2ª - O art. 276º do Código de Processo Penal fixa os prazos de duração máxima do inquérito.
3ª - Este prazo não tem natureza peremptória, assumindo carácter meramente ordenador.
4ª - Com a alteração legislativa ocorrida, o inquérito passa a estar sujeito ao regime regra da publicidade, passando o regime do segredo de justiça a revestir carácter excepcional.
5ª - O art. 297º do Código Civil fixa as regras relativas à alteração de prazos, estabelecendo que, entrando em vigor um prazo mais curto, quando a lei não fixava prazo algum, o prazo começa a contar-se a partir da entrada em vigor da lei nova.

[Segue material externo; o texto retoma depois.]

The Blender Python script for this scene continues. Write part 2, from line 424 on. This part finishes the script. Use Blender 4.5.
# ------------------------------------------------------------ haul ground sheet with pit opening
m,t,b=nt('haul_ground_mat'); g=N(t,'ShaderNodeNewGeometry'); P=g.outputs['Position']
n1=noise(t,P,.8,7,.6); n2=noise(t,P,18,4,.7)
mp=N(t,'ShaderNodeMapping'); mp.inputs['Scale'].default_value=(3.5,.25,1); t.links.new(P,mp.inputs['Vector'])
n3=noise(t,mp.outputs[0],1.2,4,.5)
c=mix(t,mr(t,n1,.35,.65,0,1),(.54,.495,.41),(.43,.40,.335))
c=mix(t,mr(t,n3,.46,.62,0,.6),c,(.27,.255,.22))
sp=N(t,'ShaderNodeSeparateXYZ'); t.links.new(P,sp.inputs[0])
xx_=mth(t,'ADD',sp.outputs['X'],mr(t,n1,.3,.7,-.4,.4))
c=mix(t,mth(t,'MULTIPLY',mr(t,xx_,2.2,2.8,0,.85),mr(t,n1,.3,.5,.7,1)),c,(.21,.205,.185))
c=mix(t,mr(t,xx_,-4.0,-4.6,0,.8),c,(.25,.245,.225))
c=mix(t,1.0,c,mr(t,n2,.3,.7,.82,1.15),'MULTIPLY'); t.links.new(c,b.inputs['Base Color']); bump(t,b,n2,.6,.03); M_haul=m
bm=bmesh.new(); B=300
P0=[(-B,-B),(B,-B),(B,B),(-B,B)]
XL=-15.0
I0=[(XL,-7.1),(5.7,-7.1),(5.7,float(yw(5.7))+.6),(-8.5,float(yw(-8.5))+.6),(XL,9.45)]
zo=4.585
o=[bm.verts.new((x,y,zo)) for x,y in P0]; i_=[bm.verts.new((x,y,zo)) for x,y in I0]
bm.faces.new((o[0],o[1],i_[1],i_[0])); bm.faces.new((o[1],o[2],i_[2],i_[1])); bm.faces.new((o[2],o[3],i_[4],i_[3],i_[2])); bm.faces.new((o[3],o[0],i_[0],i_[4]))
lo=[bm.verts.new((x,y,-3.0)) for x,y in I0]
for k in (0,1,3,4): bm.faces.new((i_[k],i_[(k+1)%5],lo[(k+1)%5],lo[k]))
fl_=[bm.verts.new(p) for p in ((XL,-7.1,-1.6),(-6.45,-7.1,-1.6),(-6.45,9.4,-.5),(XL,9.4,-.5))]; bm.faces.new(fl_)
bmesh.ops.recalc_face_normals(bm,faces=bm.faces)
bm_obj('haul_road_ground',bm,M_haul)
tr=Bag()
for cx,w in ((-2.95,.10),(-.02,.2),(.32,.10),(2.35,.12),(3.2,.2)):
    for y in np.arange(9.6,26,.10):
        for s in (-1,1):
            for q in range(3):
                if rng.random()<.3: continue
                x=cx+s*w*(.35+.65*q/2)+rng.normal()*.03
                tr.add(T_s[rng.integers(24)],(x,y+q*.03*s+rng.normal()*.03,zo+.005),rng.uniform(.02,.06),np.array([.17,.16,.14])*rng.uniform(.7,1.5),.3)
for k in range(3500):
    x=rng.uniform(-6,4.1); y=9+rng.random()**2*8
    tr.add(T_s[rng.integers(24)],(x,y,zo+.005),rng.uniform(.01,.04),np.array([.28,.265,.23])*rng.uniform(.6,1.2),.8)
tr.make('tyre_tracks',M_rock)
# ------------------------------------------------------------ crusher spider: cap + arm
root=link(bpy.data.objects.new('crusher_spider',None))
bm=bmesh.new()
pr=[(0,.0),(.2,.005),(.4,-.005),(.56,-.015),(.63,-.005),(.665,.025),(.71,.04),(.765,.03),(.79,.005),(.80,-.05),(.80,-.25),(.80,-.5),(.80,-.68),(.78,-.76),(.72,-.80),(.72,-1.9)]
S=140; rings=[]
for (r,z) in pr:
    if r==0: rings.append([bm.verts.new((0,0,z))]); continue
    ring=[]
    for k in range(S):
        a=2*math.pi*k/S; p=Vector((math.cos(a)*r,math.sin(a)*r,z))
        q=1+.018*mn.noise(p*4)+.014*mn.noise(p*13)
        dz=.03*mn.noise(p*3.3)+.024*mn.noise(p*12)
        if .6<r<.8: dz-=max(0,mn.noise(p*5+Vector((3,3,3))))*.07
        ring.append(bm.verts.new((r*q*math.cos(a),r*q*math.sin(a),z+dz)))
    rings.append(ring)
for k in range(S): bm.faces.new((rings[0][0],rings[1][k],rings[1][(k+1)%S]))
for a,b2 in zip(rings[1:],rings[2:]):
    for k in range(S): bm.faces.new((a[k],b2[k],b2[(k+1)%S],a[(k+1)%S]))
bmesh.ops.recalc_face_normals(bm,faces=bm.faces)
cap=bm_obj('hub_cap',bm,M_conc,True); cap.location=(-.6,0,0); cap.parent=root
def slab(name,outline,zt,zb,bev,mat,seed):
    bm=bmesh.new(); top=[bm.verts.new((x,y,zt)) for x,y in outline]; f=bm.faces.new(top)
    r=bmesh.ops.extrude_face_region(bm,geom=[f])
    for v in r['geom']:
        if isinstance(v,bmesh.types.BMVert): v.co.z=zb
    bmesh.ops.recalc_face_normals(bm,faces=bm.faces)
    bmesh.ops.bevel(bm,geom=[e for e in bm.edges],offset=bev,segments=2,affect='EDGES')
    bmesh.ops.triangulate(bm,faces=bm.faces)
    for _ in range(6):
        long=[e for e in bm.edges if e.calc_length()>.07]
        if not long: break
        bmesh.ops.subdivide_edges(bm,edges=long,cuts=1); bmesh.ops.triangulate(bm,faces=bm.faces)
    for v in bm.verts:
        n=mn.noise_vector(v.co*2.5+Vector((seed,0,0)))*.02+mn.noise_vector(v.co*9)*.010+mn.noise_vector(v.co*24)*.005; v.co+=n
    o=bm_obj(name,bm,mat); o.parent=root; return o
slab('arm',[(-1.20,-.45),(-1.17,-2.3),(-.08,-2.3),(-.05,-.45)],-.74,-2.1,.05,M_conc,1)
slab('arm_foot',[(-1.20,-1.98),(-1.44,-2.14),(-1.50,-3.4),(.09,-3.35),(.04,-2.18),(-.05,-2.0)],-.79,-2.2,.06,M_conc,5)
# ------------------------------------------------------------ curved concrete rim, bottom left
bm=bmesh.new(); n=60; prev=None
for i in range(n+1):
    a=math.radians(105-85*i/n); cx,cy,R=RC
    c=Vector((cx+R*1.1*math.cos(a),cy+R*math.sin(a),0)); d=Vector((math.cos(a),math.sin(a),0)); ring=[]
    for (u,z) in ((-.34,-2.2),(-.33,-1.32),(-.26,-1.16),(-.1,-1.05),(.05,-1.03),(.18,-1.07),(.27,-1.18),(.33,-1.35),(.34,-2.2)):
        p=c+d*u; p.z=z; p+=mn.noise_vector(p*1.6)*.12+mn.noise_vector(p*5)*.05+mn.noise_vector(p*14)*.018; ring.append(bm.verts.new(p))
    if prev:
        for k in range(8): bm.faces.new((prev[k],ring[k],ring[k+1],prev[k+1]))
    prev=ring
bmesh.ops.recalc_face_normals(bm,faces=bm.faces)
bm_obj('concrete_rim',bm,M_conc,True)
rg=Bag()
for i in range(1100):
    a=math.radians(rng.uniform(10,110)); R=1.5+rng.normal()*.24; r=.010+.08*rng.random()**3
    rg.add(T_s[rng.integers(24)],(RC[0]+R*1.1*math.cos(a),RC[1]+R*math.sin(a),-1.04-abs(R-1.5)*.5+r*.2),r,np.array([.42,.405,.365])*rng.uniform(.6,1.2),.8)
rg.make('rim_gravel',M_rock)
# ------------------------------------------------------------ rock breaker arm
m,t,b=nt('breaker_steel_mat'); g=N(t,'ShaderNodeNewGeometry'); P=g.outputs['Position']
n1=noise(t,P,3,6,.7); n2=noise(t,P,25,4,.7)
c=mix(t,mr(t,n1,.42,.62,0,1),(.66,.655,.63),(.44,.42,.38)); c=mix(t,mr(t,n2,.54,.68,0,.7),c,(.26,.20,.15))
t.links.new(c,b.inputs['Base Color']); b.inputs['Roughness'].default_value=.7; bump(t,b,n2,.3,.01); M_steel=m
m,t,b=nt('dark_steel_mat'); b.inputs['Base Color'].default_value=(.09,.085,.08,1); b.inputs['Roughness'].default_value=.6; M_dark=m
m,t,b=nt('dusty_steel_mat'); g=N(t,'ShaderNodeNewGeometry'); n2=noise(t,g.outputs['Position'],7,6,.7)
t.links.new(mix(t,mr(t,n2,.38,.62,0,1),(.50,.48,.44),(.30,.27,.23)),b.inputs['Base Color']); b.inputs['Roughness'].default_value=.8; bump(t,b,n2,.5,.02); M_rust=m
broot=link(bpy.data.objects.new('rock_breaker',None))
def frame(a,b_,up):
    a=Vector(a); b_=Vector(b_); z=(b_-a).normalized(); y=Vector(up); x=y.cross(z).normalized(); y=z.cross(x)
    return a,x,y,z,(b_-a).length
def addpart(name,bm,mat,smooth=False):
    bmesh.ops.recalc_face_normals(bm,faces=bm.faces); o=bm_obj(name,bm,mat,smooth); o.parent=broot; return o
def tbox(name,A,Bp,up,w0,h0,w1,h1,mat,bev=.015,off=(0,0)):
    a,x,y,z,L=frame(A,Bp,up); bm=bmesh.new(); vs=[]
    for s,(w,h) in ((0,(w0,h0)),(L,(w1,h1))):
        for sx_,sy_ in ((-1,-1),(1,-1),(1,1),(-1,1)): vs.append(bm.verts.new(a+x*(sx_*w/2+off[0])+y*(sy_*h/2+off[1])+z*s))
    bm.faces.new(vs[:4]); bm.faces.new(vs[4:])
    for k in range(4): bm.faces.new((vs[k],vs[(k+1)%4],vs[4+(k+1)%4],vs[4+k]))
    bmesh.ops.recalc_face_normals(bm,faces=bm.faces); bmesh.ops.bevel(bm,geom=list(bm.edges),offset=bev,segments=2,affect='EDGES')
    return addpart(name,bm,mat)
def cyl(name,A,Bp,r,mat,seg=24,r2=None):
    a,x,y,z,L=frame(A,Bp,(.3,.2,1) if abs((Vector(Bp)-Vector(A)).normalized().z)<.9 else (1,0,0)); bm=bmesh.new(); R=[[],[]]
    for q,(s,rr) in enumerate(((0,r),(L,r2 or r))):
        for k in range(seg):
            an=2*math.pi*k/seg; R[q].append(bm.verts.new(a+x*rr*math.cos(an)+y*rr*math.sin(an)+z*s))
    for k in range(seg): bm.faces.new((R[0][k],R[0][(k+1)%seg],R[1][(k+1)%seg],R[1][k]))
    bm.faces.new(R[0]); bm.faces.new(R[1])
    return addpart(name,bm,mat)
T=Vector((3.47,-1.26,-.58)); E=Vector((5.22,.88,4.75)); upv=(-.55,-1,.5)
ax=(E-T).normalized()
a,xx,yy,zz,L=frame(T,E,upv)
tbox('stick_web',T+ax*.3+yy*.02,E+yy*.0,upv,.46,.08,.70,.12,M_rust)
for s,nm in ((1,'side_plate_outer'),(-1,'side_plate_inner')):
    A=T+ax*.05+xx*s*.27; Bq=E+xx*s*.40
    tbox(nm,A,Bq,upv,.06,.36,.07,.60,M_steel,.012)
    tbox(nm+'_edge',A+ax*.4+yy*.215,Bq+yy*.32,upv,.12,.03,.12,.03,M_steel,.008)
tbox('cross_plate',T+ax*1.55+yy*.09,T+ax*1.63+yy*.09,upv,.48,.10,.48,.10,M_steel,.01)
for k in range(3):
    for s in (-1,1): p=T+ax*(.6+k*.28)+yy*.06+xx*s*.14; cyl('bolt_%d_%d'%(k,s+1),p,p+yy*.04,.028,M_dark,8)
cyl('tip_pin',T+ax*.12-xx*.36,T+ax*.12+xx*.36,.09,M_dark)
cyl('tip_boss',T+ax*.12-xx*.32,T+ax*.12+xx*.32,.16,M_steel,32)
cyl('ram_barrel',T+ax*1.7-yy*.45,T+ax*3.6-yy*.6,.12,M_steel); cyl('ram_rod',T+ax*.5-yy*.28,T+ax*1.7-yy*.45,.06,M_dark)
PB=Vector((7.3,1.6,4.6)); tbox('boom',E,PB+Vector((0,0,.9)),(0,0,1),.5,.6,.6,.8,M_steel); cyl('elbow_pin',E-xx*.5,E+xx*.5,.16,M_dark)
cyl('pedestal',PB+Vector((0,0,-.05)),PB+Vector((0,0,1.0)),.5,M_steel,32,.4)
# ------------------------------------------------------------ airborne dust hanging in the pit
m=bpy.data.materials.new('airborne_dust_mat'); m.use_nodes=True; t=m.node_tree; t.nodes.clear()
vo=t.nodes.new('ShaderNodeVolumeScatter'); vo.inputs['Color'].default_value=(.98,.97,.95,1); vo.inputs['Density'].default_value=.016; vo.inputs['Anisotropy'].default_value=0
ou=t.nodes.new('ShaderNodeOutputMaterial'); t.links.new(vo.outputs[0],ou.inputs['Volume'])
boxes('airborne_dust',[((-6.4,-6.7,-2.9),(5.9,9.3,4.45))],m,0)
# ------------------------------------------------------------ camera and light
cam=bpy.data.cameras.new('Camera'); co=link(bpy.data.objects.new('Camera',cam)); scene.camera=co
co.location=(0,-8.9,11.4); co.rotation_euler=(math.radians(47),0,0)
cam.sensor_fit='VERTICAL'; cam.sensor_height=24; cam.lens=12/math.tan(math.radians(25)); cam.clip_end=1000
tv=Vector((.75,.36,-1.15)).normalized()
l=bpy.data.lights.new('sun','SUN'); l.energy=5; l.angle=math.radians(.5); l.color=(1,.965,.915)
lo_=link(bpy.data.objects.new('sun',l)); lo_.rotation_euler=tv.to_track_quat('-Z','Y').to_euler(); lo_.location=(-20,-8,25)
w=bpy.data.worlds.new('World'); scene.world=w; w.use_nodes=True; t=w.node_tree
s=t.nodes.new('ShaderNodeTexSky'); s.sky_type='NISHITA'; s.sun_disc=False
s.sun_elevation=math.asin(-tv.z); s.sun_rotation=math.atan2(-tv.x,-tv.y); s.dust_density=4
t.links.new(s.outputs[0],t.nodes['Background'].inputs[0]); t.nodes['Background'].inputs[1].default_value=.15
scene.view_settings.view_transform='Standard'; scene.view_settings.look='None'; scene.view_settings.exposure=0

6ª - O artigo 89º, n.º 6, do Código de Processo Penal, estabelece o período durante o qual o inquérito pode estar sujeito ao regime do segredo de justiça, remetendo para os mesmos prazos que são fixados para a conclusão do mesmo - cfr. artigo 276º do mesmo diploma legal.
7ª - O prazo durante o qual o inquérito está subordinado ao segredo de justiça é o mesmo que a lei fixa no artigo 276º do Código de Processo Penal para a conclusão do inquérito, contudo, estes prazos não têm de correr simultaneamente.
8ª - O prazo do artigo 276º do Código de Processo Penal, para efeito de sujeição do inquérito ao regime excepcional do segredo de justiça, terá, necessariamente, de começar a contar-se com o despacho que o sujeita a este regime excepcional - momento em que for determinado que este corre em segredo de justiça.
9ª - Ainda que assim não se entenda, na situação em apreço, considerando o disposto no art. 279º do Código Civil, bem como a doutrina que lhe é subjacente, sempre se terá de determinar que no inquérito cujo prazo de investigação se mostre ultrapassado, nos termos do artigo 276º do Código de Processo Penal, com a entrada em vigor da nova redacção do artigo 86º do Código de Processo Penal, correrá novo prazo idêntico ao preceito supra referido, para efeitos de determinação, por parte do Ministério Público, do regime excepcional do segredo de justiça, nos termos do artigo 86º, n.º 3, do Código de Processo Penal.
10ª - Violou, assim, o despacho recorrido de fls. 122 a 124, o disposto nos artigos 86º, n.º 3, do Código de Processo Penal, e 297º do Código Civil”.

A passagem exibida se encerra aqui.